Inside the 'corrupt bargain' between Trump and Chief Justice John Roberts

Inside the 'corrupt bargain' between Trump and Chief Justice John Roberts
FILE PHOTO: U.S. Supreme Court Chief Justice John Roberts delivers remarks at The American Law Institute?s 2023 Annual Dinner at the National Building Museum in Washington, D.C., U.S., May 23, 2023. REUTERS/Sarah Silbiger/File Photo
FILE PHOTO: U.S. Supreme Court Chief Justice John Roberts delivers remarks at The American Law Institute?s 2023 Annual Dinner at the National Building Museum in Washington, D.C., U.S., May 23, 2023. REUTERS/Sarah Silbiger/File Photo
Trump

Mother Jones writers Pema Levy and Ari Berman say that President Donald Trump "owes his corrupt and abusive reign to one man" — Supreme Court Chief Justice John Roberts.

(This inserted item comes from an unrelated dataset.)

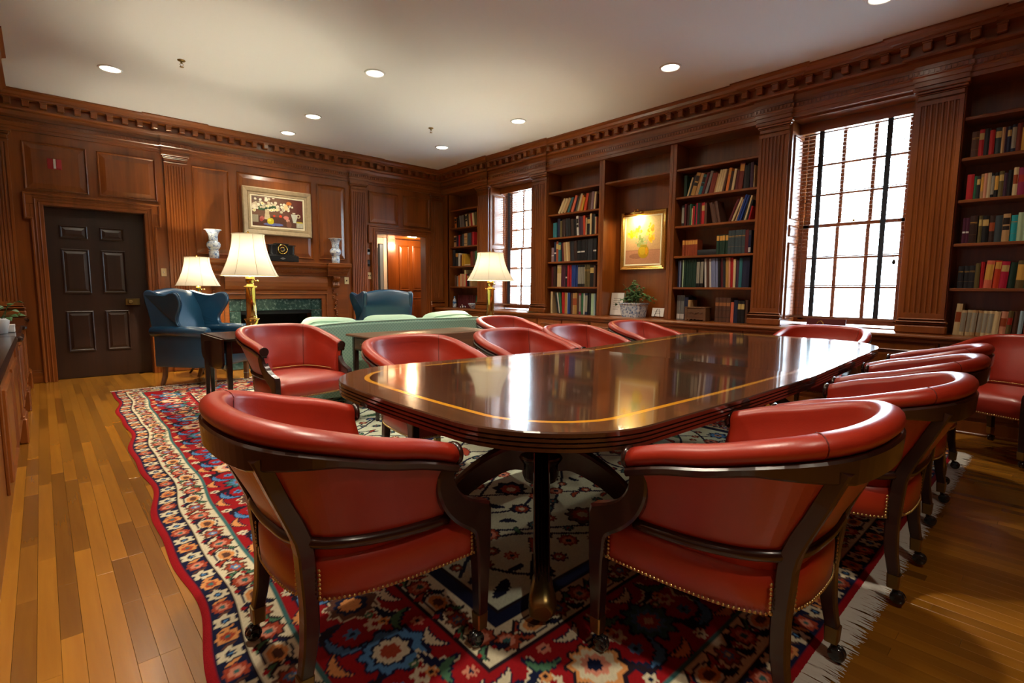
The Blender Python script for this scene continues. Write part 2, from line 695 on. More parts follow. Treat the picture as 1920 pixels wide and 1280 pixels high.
# --- wall behind the viewer
w = MB()
w.box(-0.85, 6.35, -3.0, -2.85, -0.014, ZC)
wall_front = struct(w.build('wall_front', wood_z))
FF = frame_M((0, -2.85, 0), (-1, 0, 0), (0, 0, 1), (0, 1, 0))
for k in range(5):
    raised_panel('panel', FF, -5.5 + k * 1.15, -4.5 + k * 1.15, 1.0, 2.75, wood_z, wall_front)

# --- cornices
PROF = [(0, 2.895), (.025, 2.895), (.025, 2.93), (.035, 2.935), (.035, 2.965), (.045, 2.975), (.045, 3.018), (.03, 3.028), (.03, 3.06), (.05, 3.10), (.10, 3.107), (.11, 3.122),
        (.11, 3.138), (.085, 3.142), (.085, 3.212), (.17, 3.215), (.17, 3.235), (.188, 3.243), (.205, 3.268), (.232, 3.284), (.232, 3.298), (0, 3.298)]
mod = MB()
mod.cbox(-0.031, 0.031, 3.146, 3.213, 0.088, 0.155, 0.006)
mod.box(-0.034, 0.034, 3.200, 3.213, 0.088, 0.163)
MODS = {}
egg = MB()
egg.ball((0, 0, 0), 0.0115, 0, 6, 4, 1.3)


def cornice(name, F, u0, u1, breaks, m, n0=0.0):
    b = MB(F)
    b.loft([[(u, v, n + n0) for n, v in PROF] for u in (u0, u1)])
    for a, c in breaks:
        e = 0.035
        b.loft([[(a - n, v, n + n0 + e) for n, v in PROF], [(c + n, v, n + n0 + e) for n, v in PROF]])
    t = struct(b.build(name, m))
    key = name
    mm = mod.mesh('modillion', m)
    mm.transform(F)
    mm.transform(Matrix.Translation(-F.translation))
    k = int((u1 - u0) / 0.148)
    for i in range(k):
        u = u0 + (i + 0.5) * (u1 - u0) / k
        e = 0.035 if any(a - 0.11 < u < c + 0.11 for a, c in breaks) else 0.0
        p = F @ Vector((u, 0, n0 + e))
        link('modillion', mm, t, p)
    s = MB(F)
    k = int((u1 - u0) / 0.036)
    for i in range(k):
        u = u0 + (i + 0.5) * (u1 - u0) / k
        e = 0.035 if any(a - 0.05 < u < c + 0.05 for a, c in breaks) else 0.0
        s.box(u - 0.011, u + 0.011, 2.983, 3.012, n0 + e + 0.045, n0 + e + 0.054)
        s.box(u - 0.0175, u - 0.0145, 2.983, 3.012, n0 + e + 0.045, n0 + e + 0.051)
    o = s.build('egg_and_dart', m, t)
    o['kind'] = 'stuff'
    return t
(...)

"Twenty years ago, John Roberts promised that as chief justice of the Supreme Court, he would be like an umpire, calling balls and strikes," they write.

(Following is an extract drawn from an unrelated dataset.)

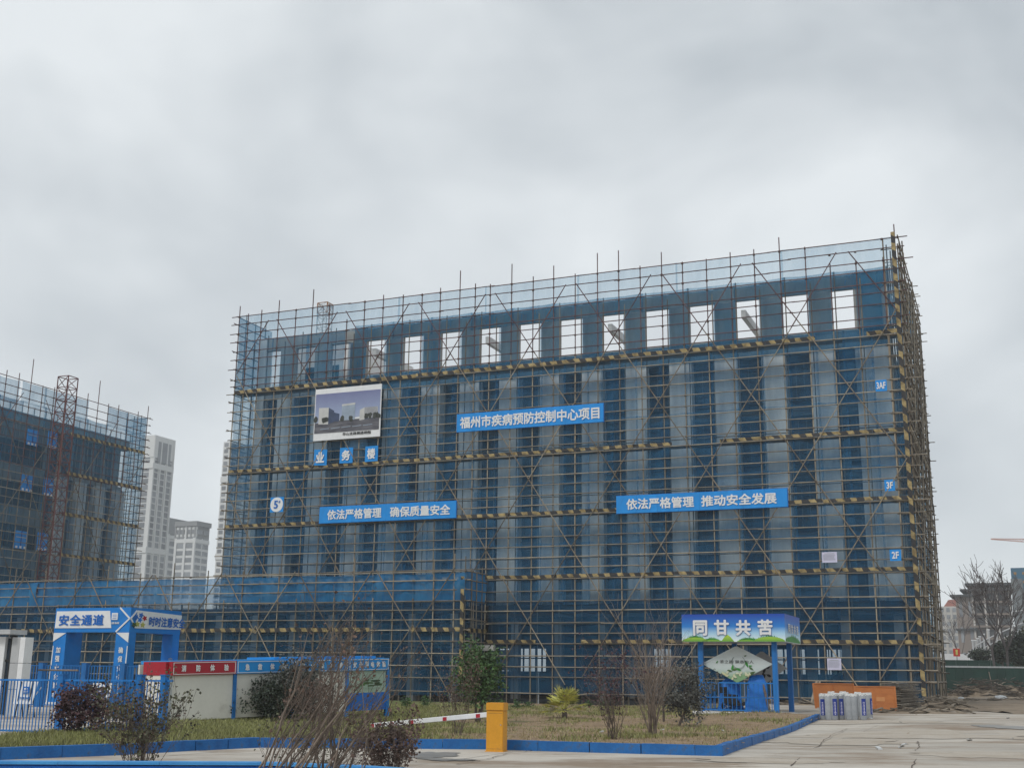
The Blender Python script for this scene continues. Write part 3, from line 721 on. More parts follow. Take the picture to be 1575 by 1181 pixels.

"His promise charmed senators and the media, who believed that his predilection for executive power and long-held antipathy for civil rights could be moderated by this commitment to faithfully apply the law," they add.

But Roberts wasn't what he seemed, they say.

"The delusion was so powerful that for two decades, the media defaulted to portraying him as a moderate institutionalist, pointing to high-profile decisions — to uphold parts of the Affordable Care Act or striking down President Donald Trump’s attempt to ask about citizenship in the 2020 census — in which he broke from conservative orthodoxy," they write.

Roberts, they say, is the sole reason for Trump's authoritarian streak.

"Today, as the Roberts court rewrites the Constitution in the image of Trumpian autocracy, it’s become clear that Roberts’ promise to be a neutral umpire was a lie. We are watching a rigged game, and Roberts set it up," they write.

"The Roberts court has spent Trump’s second term not applying the law so much as clearing it out of his way," they add.

Among the lawless actions Roberts has allowed: "firing independent agency commissioners, using racial profiling in immigration sweeps, disappearing immigrants to authoritarian and war-torn nations, and defying Congress’ power of the purse," they note.

But Roberts' "acquiescence to an anti-democratic America" isn't new, noting he "has been embedding white-dominant authoritarianism into the country’s source code for two decades. It’s impossible to imagine today’s crisis without the Roberts court having first undermined the foundations of our democracy."

Ryan Doerfler, a Harvard Law professor who studies the judiciary’s role in a democratic system, says that "You really can trace, in so many ways, the moment we’re in to critical decisions surrounding our law of democracy."

And much of that began with Roberts, who, "over the last five decades, has taken aim at the law, beginning as a young lawyer in President Ronald Reagan’s Justice Department fighting its reauthorization, when he claimed it would 'lead to a quota system in all areas,'" the Mother Jones writers explain.

"In 2019, Roberts toppled another pillar of democratic governance — if you don’t like a politician, you can vote them out — by writing in Rucho v. Common Cause that federal judges could not even review claims of partisan gerrymandering, deeming them 'political questions beyond the reach of the federal courts,'" they explain.

The writers also note that "Roberts didn’t just strip political power from ordinary people — he handed it to billionaires."

His decisive vote in 2010’s Citizens United v. FEC "lifted restrictions on political spending, while ludicrously insisting it would not 'lead to, or create the appearance of, quid pro quo corruption.' Political spending by billionaires has since increased 160-fold," they note.

That decision is "a direct line between the ruling and Elon Musk buying Trump the White House with more than $290 million and being given free rein to fire his companies’ regulators in return," they add.

In his nearly five decades in law, Roberts, they write, "didn’t wait till he was on the Supreme Court to empower Republican presidents — he auditioned for the job by showing his willingness to break the rules and come through for his team."

And under Trump, "we are now operating under a Robertsian reimagining of the separation of powers, in which laws passed by Congress are mere suggestions for a monarchical president," they explain.

"Trump needed Roberts to win, and Trump’s victory came just in time for Roberts," they add. "His corrupt bargain has had an exorbitant cost, both for the nation and the court’s reputation."

The writers agree, saying, today's court under Roberts "will greenlight Trump’s corrupt, self-enriching behavior and unlawful power grabs. The majority will instinctively know that its fate is tied to the fate of Trump’s movement, and so it will protect it. The result will be a democracy in name only."